- [Exercise prompt]: Transcribe the data that follows precisely, omitting nothing.

- [Given information]:

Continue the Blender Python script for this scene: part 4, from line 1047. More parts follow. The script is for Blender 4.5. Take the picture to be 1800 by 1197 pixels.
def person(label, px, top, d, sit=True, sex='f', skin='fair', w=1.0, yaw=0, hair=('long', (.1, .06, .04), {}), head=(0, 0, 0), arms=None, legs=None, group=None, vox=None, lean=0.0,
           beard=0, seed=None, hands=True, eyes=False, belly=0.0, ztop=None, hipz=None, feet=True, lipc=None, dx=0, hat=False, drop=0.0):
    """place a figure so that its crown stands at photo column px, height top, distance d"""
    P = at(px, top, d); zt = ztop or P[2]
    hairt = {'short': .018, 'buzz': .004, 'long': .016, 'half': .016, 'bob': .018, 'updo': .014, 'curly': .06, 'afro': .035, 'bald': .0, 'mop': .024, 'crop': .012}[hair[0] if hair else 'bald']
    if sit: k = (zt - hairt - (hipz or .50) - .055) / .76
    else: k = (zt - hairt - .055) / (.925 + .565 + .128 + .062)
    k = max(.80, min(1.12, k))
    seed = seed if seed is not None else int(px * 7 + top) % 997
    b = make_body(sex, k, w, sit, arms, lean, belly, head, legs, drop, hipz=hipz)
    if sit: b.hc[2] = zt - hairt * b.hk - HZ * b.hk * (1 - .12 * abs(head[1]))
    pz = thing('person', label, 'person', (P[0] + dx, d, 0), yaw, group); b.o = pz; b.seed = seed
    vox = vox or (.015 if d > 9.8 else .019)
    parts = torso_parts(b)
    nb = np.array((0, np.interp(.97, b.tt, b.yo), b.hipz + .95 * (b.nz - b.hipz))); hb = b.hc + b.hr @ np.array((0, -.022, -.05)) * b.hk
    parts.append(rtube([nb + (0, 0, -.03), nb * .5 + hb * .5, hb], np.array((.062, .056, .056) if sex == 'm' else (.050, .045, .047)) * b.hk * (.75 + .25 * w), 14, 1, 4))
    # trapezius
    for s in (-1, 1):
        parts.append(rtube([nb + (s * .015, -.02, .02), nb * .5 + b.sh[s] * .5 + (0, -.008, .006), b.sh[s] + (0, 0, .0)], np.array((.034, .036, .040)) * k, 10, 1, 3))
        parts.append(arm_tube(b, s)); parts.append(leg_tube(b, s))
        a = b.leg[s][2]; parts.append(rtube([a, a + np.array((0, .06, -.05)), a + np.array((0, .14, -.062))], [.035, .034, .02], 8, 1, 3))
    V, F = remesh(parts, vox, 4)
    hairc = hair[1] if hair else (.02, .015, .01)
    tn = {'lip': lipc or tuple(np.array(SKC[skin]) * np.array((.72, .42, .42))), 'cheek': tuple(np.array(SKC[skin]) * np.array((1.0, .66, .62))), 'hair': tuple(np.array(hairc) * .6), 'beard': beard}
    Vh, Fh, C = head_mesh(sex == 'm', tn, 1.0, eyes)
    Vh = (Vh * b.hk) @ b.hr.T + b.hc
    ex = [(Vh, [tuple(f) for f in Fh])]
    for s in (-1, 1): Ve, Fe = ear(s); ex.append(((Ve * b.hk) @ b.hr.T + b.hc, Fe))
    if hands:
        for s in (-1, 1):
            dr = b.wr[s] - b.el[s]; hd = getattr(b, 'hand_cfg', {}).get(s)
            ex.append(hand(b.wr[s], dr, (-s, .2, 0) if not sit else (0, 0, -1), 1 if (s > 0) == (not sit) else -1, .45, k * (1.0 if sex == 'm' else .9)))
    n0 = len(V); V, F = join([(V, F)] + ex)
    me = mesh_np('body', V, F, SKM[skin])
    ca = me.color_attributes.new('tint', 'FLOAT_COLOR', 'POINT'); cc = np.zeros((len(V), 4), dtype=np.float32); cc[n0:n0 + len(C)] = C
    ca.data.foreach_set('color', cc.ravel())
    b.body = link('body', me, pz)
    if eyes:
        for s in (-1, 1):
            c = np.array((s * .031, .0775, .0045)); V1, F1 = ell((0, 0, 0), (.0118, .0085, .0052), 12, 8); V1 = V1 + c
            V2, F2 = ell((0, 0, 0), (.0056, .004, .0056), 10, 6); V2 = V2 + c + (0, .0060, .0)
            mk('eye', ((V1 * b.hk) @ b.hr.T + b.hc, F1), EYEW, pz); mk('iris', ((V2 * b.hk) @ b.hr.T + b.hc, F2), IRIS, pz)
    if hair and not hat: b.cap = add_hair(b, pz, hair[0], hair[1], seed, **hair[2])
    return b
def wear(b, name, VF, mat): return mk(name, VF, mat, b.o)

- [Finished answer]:
Continue the Blender Python script for this scene: part 4, from line 1047. More parts follow. The script is for Blender 4.5. Take the picture to be 1800 by 1197 pixels.
def person(label, px, top, d, sit=True, sex='f', skin='fair', w=1.0, yaw=0, hair=('long', (.1, .06, .04), {}), head=(0, 0, 0), arms=None, legs=None, group=None, vox=None, lean=0.0,
           beard=0, seed=None, hands=True, eyes=False, belly=0.0, ztop=None, hipz=None, feet=True, lipc=None, dx=0, hat=False, drop=0.0):
    """place a figure so that its crown stands at photo column px, height top, distance d"""
    P = at(px, top, d); zt = ztop or P[2]
    hairt = {'short': .018, 'buzz': .004, 'long': .016, 'half': .016, 'bob': .018, 'updo': .014, 'curly': .06, 'afro': .035, 'bald': .0, 'mop': .024, 'crop': .012}[hair[0] if hair else 'bald']
    if sit: k = (zt - hairt - (hipz or .50) - .055) / .76
    else: k = (zt - hairt - .055) / (.925 + .565 + .128 + .062)
    k = max(.80, min(1.12, k))
    seed = seed if seed is not None else int(px * 7 + top) % 997
    b = make_body(sex, k, w, sit, arms, lean, belly, head, legs, drop, hipz=hipz)
    if sit: b.hc[2] = zt - hairt * b.hk - HZ * b.hk * (1 - .12 * abs(head[1]))
    pz = thing('person', label, 'person', (P[0] + dx, d, 0), yaw, group); b.o = pz; b.seed = seed
    vox = vox or (.015 if d > 9.8 else .019)
    parts = torso_parts(b)
    nb = np.array((0, np.interp(.97, b.tt, b.yo), b.hipz + .95 * (b.nz - b.hipz))); hb = b.hc + b.hr @ np.array((0, -.022, -.05)) * b.hk
    parts.append(rtube([nb + (0, 0, -.03), nb * .5 + hb * .5, hb], np.array((.062, .056, .056) if sex == 'm' else (.050, .045, .047)) * b.hk * (.75 + .25 * w), 14, 1, 4))
    # trapezius
    for s in (-1, 1):
        parts.append(rtube([nb + (s * .015, -.02, .02), nb * .5 + b.sh[s] * .5 + (0, -.008, .006), b.sh[s] + (0, 0, .0)], np.array((.034, .036, .040)) * k, 10, 1, 3))
        parts.append(arm_tube(b, s)); parts.append(leg_tube(b, s))
        a = b.leg[s][2]; parts.append(rtube([a, a + np.array((0, .06, -.05)), a + np.array((0, .14, -.062))], [.035, .034, .02], 8, 1, 3))
    V, F = remesh(parts, vox, 4)
    hairc = hair[1] if hair else (.02, .015, .01)
    tn = {'lip': lipc or tuple(np.array(SKC[skin]) * np.array((.72, .42, .42))), 'cheek': tuple(np.array(SKC[skin]) * np.array((1.0, .66, .62))), 'hair': tuple(np.array(hairc) * .6), 'beard': beard}
    Vh, Fh, C = head_mesh(sex == 'm', tn, 1.0, eyes)
    Vh = (Vh * b.hk) @ b.hr.T + b.hc
    ex = [(Vh, [tuple(f) for f in Fh])]
    for s in (-1, 1): Ve, Fe = ear(s); ex.append(((Ve * b.hk) @ b.hr.T + b.hc, Fe))
    if hands:
        for s in (-1, 1):
            dr = b.wr[s] - b.el[s]; hd = getattr(b, 'hand_cfg', {}).get(s)
            ex.append(hand(b.wr[s], dr, (-s, .2, 0) if not sit else (0, 0, -1), 1 if (s > 0) == (not sit) else -1, .45, k * (1.0 if sex == 'm' else .9)))
    n0 = len(V); V, F = join([(V, F)] + ex)
    me = mesh_np('body', V, F, SKM[skin])
    ca = me.color_attributes.new('tint', 'FLOAT_COLOR', 'POINT'); cc = np.zeros((len(V), 4), dtype=np.float32); cc[n0:n0 + len(C)] = C
    ca.data.foreach_set('color', cc.ravel())
    b.body = link('body', me, pz)
    if eyes:
        for s in (-1, 1):
            c = np.array((s * .031, .0775, .0045)); V1, F1 = ell((0, 0, 0), (.0118, .0085, .0052), 12, 8); V1 = V1 + c
            V2, F2 = ell((0, 0, 0), (.0056, .004, .0056), 10, 6); V2 = V2 + c + (0, .0060, .0)
            mk('eye', ((V1 * b.hk) @ b.hr.T + b.hc, F1), EYEW, pz); mk('iris', ((V2 * b.hk) @ b.hr.T + b.hc, F2), IRIS, pz)
    if hair and not hat: b.cap = add_hair(b, pz, hair[0], hair[1], seed, **hair[2])
    return b
def wear(b, name, VF, mat): return mk(name, VF, mat, b.o)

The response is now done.